Benjamin’s responsibilities include managing the administrators in the department’s Children and Family Division and the Juvenile Division. She said she sees a need for continuing training in charting and documentation and in conducting forensic interviews because those are the two biggest parts of the social worker’s job. In a forensic interview the worker seeks to determine whether a child is a victim of abuse or neglect, and the worker must be skillful in eliciting pertinent information while avoiding any leading questions.

In child protection cases, she said, “one of the most important things is to always respect the parent as a parent. Don’t come to the situation as if you have all the answers” – even if appears that the child must be taken from the home for his/her own protection.

It’s also important that workers are very familiar with local laws and cultural sensibilities, Benjamin said.

Patricia Welcome, chief legal counsel for Human Services and the territory’s representative for the Interstate Compacts both for Juveniles and for the Placement of Children, agrees.

“I work very closely with the social workers,” Welcome said. “They’re on call 24 hours and so am I.” Workers frequently check in with her for guidance on cases.

“Ninety percent of what they do is driven by what’s in the V.I. Code,” she said. “You have to be familiar with the laws” both local and federal. It’s also important for workers to understand Social Security regulations since the department sometimes becomes the custodian for a child or for an elderly or disabled person receiving social security benefits.

“I do training as the need arises and when requested,” Welcome said.

Local law prescribes deadlines for any and all action the department takes on behalf of a child or an adult in custodial care. For instance, when a child is removed from a home because of suspected abuse or neglect – often in an emergency situation – the government has just two business days to file a petition with the court to uphold that removal.

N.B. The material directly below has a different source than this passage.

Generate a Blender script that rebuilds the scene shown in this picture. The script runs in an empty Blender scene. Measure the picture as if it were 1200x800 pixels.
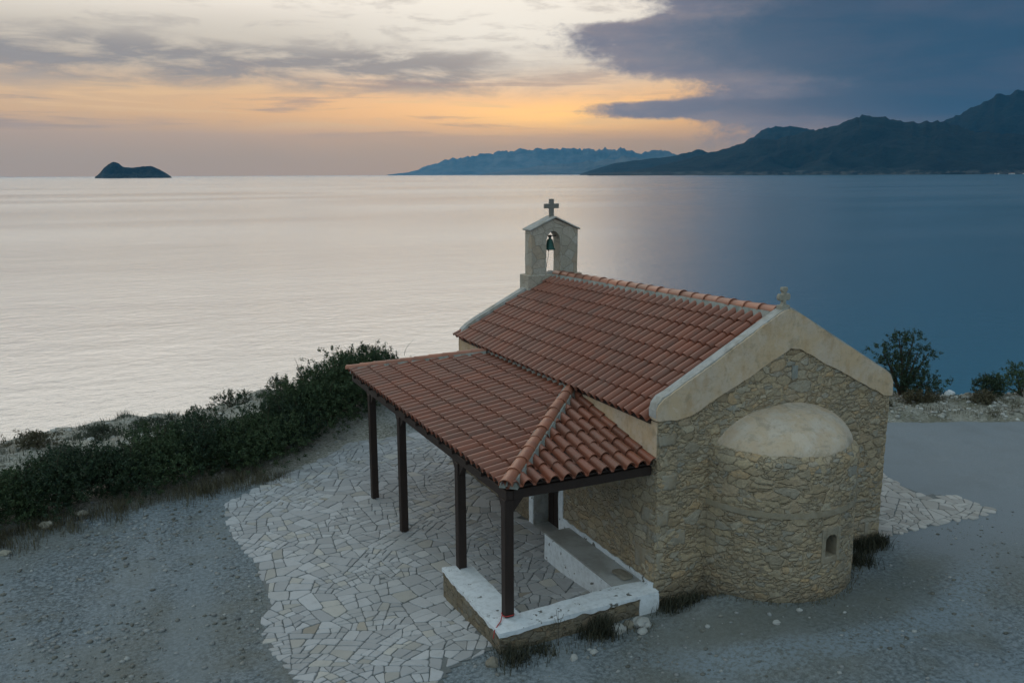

The social worker is on the front line and makes the initial assessment. Following a review, the Attorney General’s Office may or may not decide to press charges against the parent or guardian involved, but even if no charges are filed, the court may determine to allow the removal to stand. That’s because the standard of proof is lower for initiating custodial care than it is for proving the criminal behavior of abuse or neglect.

Welcome and one paralegal constitute DHS’s entire legal staff, handling all contracts, leases, victim/witness compensation programs, interstate transfers of juveniles to facilities, relocating children in custodial care both on and off-island, and interstate and international adoptions – plus all the ongoing legal matters for department social workers.

So not only do social workers need to know the law to ensure they act within it, from a practical standpoint, it’s essential they are capable of handling some of the legal load. Several years ago, the department issued regulations covering senior homes, and Welcome conducted training to familiarize workers with changes.

Another thing she did long ago was to teach workers how to draft a petition for the court themselves. “In some cases, they’ve functioned as paralegals,” she said.

Workers routinely appear in court representing the department. In fact, Welcome said, the court has set aside two days each week for reviewing cases involving DHS clients, one for abuse and neglect cases, and one for juvenile cases. Then there are sometimes special cases that come up on other days.

There may soon be changes to the professional requirements for social workers.

The V.I. Board of Licensure for Social Workers is proposing the law be updated, according to member Carol Battuello. Current law has been on the books for a long time and is outdated in some areas, she said.

The board would like to see local law conform to the model Social Work Law, which many U.S. jurisdictions have already adopted, with modifications, she said.

Battuello was reluctant to discuss particulars since the move is in its infancy, but she said the proposal is for “a much more comprehensive law… It’ll be a little more intense and more will be required” for a social work license.

Such a move is not unusual. Last year the Virgin Islands revised the law governing requirements for CLEs – Continuing Legal Education – at the urging of the V.I. Bar Association in order to update professional requirements for attorneys.